Looking to jumpstart his team, Rasmus Dahlin delivered a good reverse hit on Brad Marchand, with whom he’s battled over the years. McAvoy waded into the fray and Dylan Cozens ripped David Pastrnak’s helmet off from behind in the ensuing scrum. The upshot of all that was a 4-on-4 and, with open ice situation, the B’s turned potential disaster into a 3-0 lead at 15:14.
The Sabres’ Casey Mittelstadt slipped a puck through Brandon Carlo for what was almost a 2-on-0. But Linus Ullmark dove to push the puck back up to Carlo, who started a 3-on-1. He dished it up to Zacha on the left wing and then Zacha zipped it over to Pastrnak on the right wing. With Levi going post-to-post, Pastrnak fed Carlo in the middle and he scored his first of the year into an empty net.
Despite the score, Ullmark (29 saves) was tested quite a bit in the first period, forcing him to make 13 saves, several of them of the high danger variety.
But early in the second period, the B’s stretched it to a 4-0 lead on Oskar Steen’s first of the year. Jakub Lauko made a nifty kick pass to John Beecher at the Buffalo blue line and he chased it into the corner. After Owen Power won a puck battle in the corner, the young defenseman handed it right to Steen in the left circle. Steen, who had a goal called back in Montreal for goaltender interference, left no doubt this time, sniping a wrist shot in the far corner behind the former Northeastern netminder at 4:07.
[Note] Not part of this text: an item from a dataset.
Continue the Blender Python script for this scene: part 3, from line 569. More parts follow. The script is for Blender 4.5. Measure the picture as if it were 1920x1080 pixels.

It was first goal night for the B’s, and the next one went to a player the B’s need to get going offensively. With time winding down on the B’s first power play, Hampus Lindholm took a slapper from the blue line that deflected out front and got past Levi to make it 5-0 at 12:23. Levi would soon be pulled for Ukko-Pekka Luukonen.
The Sabres finally got one back late when Victor Olofsson scored off a rebound off the end boards at 15:07, but they were still in a deep hole.
Olofsson scored another one with 4:58 left in regulation, but that was all they could muster.